O que poderia explicar o fato de uma figura pública, um sujeito que se candidata a um cargo cujo salário é pago com o dinheiro do povo, e cujas funções e atribuições envolvem destinação e gestão do dinheiro do povo, ter o direito de manter em segredo de justiça processos que versem a respeito de corrupção, sonegação, desvio de verbas e demais crimes diretamente conexos com os interesses públicos e sociais? O Poder Judiciário não é obrigado a dar tal privilégio seja em que processo for. E nesses casos, jamais poderia fazê-lo.

Enquanto os demais países emergentes investem em transparência e desenvolvimento, o Brasil que está para sediar dois grandes eventos internacionais envolvendo quantias inimagináveis, verifica seus representantes mais corruptos e envolvidos em crimes tratando de se garantir em posições de comando e poder de decisão, apenas para continuar fazendo o que sempre fizeram – enriquecer a si mesmos e seus familiares.
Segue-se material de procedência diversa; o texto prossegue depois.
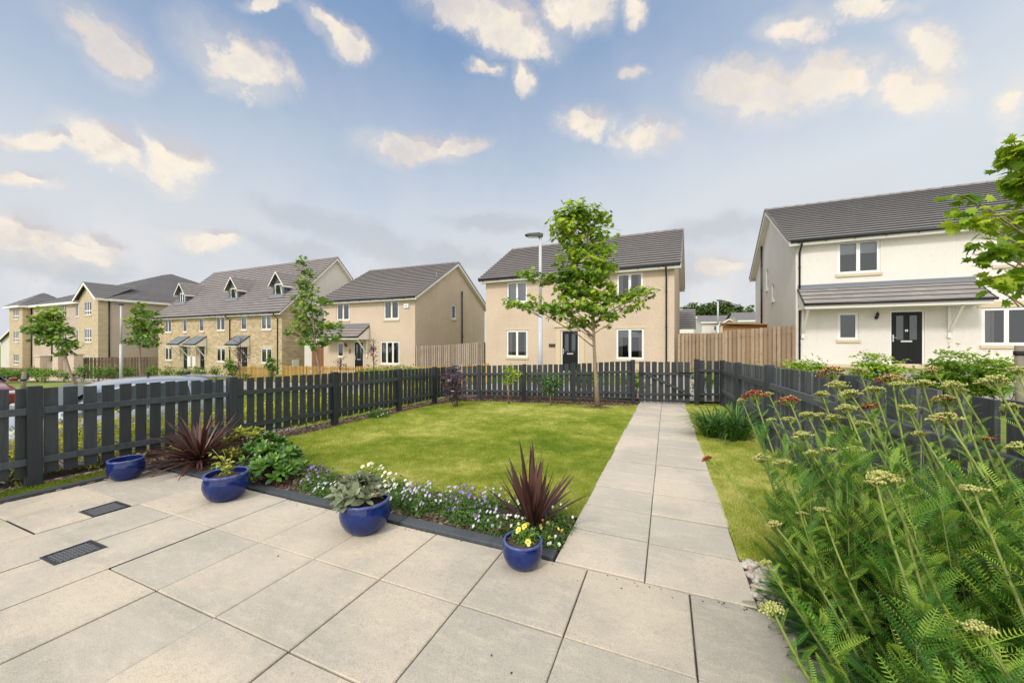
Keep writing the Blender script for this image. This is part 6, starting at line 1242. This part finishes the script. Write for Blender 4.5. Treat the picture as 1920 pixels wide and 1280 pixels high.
PLANTS = [('tall yarrow nearest the path end of the right border, red heads leaning over the grass', .86, 2.35), ('dense yarrow in the middle of the right border against the fence', 1.08, 2.0), ('tall yarrow at the right edge of the photo against the fence', 1.2, 1.6), ('nearest yarrow with feathery leaves spilling over the paving', .88, 1.4)]
PO = [thing('yarrow', lb, 'plant', (x, y, gp(x, y)), 0, 'yarrow plants in the right border') for lb, x, y in PLANTS]
for (u, v, dep, hr, red, bx, by) in HD:
    top = at(u, v, dep); dmin = min(range(4), key=lambda i: (PLANTS[i][1] - bx) ** 2 + (PLANTS[i][2] - by) ** 2); O = np.array(PO[dmin].location)
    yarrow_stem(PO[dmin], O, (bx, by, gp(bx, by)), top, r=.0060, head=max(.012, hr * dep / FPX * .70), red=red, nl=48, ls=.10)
for i, (lb, x, y) in enumerate(PLANTS):      # basal foliage
    m = MB(); O = np.array(PO[i].location); n = [760, 1000, 950, 1350][i]
    R0 = [.26, .34, .30, .34][i]; a = RNG.uniform(0, 2*PI, n); q = np.sqrt(RNG.random(n)); Z = RNG.uniform(.0, [.34, .46, .50, .34][i], n) * (1.05 - .45 * q); P = np.stack([R0 * q * np.cos(a), R0 * 1.25 * q * np.sin(a), Z], 1)
    P[:, 0] = np.minimum(P[:, 0], 1.30 - O[0])
    D = np.stack([np.cos(a) + RNG.normal(0, .5, n), np.sin(a) + RNG.normal(0, .5, n), RNG.uniform(.1, 1.3, n)], 1); fronds(m, P, D, .19 if i != 3 else .19, .32 + .0 * Z[0], .24); m.build('foliage', 'leaf_yarrow', PO[i])
# dense filler of leafy shoots in the border, each a leafy non flowering stem of its plant
for i in range(4):
    m = MB(); O = np.array(PO[i].location); s_ = MB()
    for k in range([44, 60, 56, 56][i]):
        bx, by = O[0] + random.uniform(-.22, .2), O[1] + random.uniform(-.32, .32); bx = min(bx, 1.28); h = random.uniform(.35, .95 if i != 3 else .6); tx, ty = bx + random.uniform(-.22, .08), by + random.uniform(-.1, .12)
        tx = min(tx, 1.3); b = np.array([bx, by, gp(bx, by)]) - O; t = np.array([tx, ty, h]) - O; s_.tube([tuple(b), tuple((b + t) / 2 + np.array([.0, 0, .03])), tuple(t)], [.0035, .003, .0012], 5, random.random() * .4)
        n = 38; f = RNG.uniform(.15, 1.02, n); P = b + (t - b) * f[:, None] + np.array([0, 0, .02]); a = np.arange(n) * 2.4 + k; D = np.stack([np.cos(a), np.sin(a), np.full(n, .9) + .5 * f], 1); fronds(m, P, D, .12, .58, .26, FR2)
    m.build('side_shoots', 'leaf_yarrow', PO[i]); s_.build('shoot_stems', 'stem_yarrow', PO[i])

# ------------------------------------------------------------------ cars
def car(label, x, y, rz, paint, roofh=1.58):
    t_ = thing('parked_car', label, 'car', (x, y, gz(x, y) + .02), rz); k = roofh / 1.58
    # front towards +x; stations: x, sill z, belt z, top z, half width low, half width belt, half width top
    S = [(2.12,.42,.60,.62,.55,.55,.50),(2.05,.30,.70,.74,.74,.72,.62),(1.75,.24,.80,.88,.86,.84,.66),(1.2,.22,.88,.97,.89,.88,.70),(.78,.22,.93,1.02,.90,.90,.74),(.05,.22,.97,1.46,.90,.90,.62),(-.5,.22,.98,1.56,.90,.90,.62),(-1.1,.22,1.00,1.56,.90,.90,.62),(-1.75,.24,1.03,1.50,.89,.89,.60),(-2.02,.30,1.04,1.36,.86,.86,.60),(-2.15,.40,.98,1.02,.80,.80,.64)]
    m = MB(); V = []; R_s = 10
    for (sx, zl, zb, zt, wl, wb, wt) in S:
        zl, zb, zt = zl * k, zb * k, zt * k
        half = [(wl*.92, zl), (wl, zl + .10), (wl * 1.01, (zl + zb) / 2), (wb, zb), ((wb + wt)/2 + .01, (zb + zt)/2), (wt, zt - .035 * (zt - zb > .2) ), (wt * .55, zt + .012), (0, zt + .02)]
        V.append([(sx, a, b) for a, b in half] + [(sx, -a, b) for a, b in half[-2::-1]])
    n = len(V[0]); vv = [p for r in V for p in r]; F = [(i*n+j, (i+1)*n+j, (i+1)*n+j+1, i*n+j+1) for i in range(len(V)-1) for j in range(n-1)]
    F += [tuple(range(n)), tuple((len(V)-1)*n + j for j in range(n-1, -1, -1))]; m.add(vv, F, .5, 0, True); b = m.build('body', paint, t_); sb = b.modifiers.new('sub', 'SUBSURF'); sb.levels = 2; sb.render_levels = 2
    for s in (-1, 1):
        for poly in ([(.62,1.03),(.10,1.40),(-.42,1.47),(-.42,1.05)], [(-.50,1.05),(-.50,1.475),(-1.22,1.47),(-1.22,1.06)], [(-1.30,1.07),(-1.30,1.465),(-1.72,1.40),(-1.84,1.12)]):
            q = MB(); f = lambda px, pz: (px, s * (.915 - max(0, (pz - 1.0)) * .50), pz * k); q.add([f(*p) for p in poly] + [(a, b_ - s * .03, c) for a, b_, c in [f(*p) for p in poly]], [(0,1,2,3) if s < 0 else (3,2,1,0), (0,1,5,4), (1,2,6,5), (2,3,7,6), (3,0,4,7)]); q.build('side_window', 'car_glass', t_)
        q = MB(); q.box(.42, .62, s * .93 - .0 if s > 0 else -1.12, 1.12 if s > 0 else -.93, 1.03 * k, 1.17 * k); q.build('wing_mirror', paint, t_, .03)
        q = MB(); q.box(-2.13, -1.93, min(s*.66, s*.89), max(s*.66, s*.89), .82*k, 1.02*k); q.build('tail_light', 'lamp_red', t_, .03); q = MB(); q.box(1.80, 2.04, min(s*.55, s*.82), max(s*.55, s*.82), .64*k, .78*k); q.build('headlight', 'lamp_clear', t_, .03)
        for wx in (1.32, -1.30):
            w = MB(); prof = [(.20,-.10),(.30,-.105),(.325,-.08),(.33,0),(.325,.08),(.30,.105),(.20,.10)]; N_ = 32; v = [(wx + r*math.cos(2*PI*a/N_), s*.82 + q_, .33 + r*math.sin(2*PI*a/N_)) for r, q_ in prof for a in range(N_)]
            w.add(v, [(i*N_+a, i*N_+(a+1)%N_, (i+1)*N_+(a+1)%N_, (i+1)*N_+a) for i in range(len(prof)-1) for a in range(N_)], .5, 0, True); wh = w.build('wheel', 'tyre', t_)
            w = MB(); 
            for a in range(5): an = 2*PI*a/5; w.beam((wx, s*.90, .33), (wx + .2*math.cos(an), s*.90, .33 + .2*math.sin(an)), .02, .05, up=(0,1,0))
            w.lathe([(.0,0),(.06,0)], (0,0,0), 12); w.v = w.v[:40] + [(wx + a, s*.905, .33 + b_) for a, b_, c_ in w.v[40:]]; w.tube([(wx, s*.80, .33), (wx, s*.885, .33)], .205, 24); w.build('rim', 'galv', wh)
    q = MB(); q.add([(.82,-.70,1.02*k),(.82,.70,1.02*k),(.06,.58,1.475*k),(.06,-.58,1.475*k)], [(0,1,2,3)]); q.add([(.82,-.70,.99*k),(.82,.70,.99*k),(.06,.58,1.44*k),(.06,-.58,1.44*k)], [(3,2,1,0)]); q.v = [(a + .02, b_, c + .02) for a, b_, c in q.v]; q.build('windscreen', 'car_glass', t_)
    q = MB(); q.prism([(-1.72,1.535*k),(-2.16,1.50*k),(-2.20,1.47*k),(-1.75,1.48*k)], 'y', -.56, .56); q.build('spoiler', paint, t_, .012)
    q = MB(); q.box(-.9, -.86, -.01, .01, 1.57*k, 1.66*k); q.prism([(-1.45,1.56*k),(-1.62,1.56*k),(-1.60,1.63*k)], 'y', -.02, .02); q.build('aerial', 'black_plastic', t_)
    for a in (.80, -.46, -1.26):      # shut lines
        pass
    return t_
car('silver hatchback parked behind the left fence, seen through the pickets', -9.95, 3.35, R_(-90), 'car_silver')
car('dark red car at the far left edge, only its bonnet in view', -22.9, 4.6, R_(0), 'car_red', 1.5)
bpy.context.view_layer.update()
Não é mais possível continuar acomodado na trincheira de afirmações tais como “todo povo tem o governo que merece”, “Fazer o que? Esse país não tem jeito.” Por mais omisso que se possa ser, ninguém merece uma humilhação e um despotismo dessa monta. Existem filhos, netos e bisnetos que precisam e precisarão de exemplos de coragem e caráter.
E existem diversas formas de combater o desmando e a usurpação. Passeatas, manifestações por redes sociais, petições encaminhadas ao Ministério Público e entidades defensoras da transparência econômica e política, entre outras tantas.

Frente ao que está ocorrendo, e apelando irresistivelmente ao paupérrimo trocadilho, o atual Senado poderia tranquilamente ser denominado Sanatório Federal. O grande problema é responder até quando a maioria dos eleitores será ainda mais louca de continuar elegendo essa corja ou permitindo que permaneçam onde estão.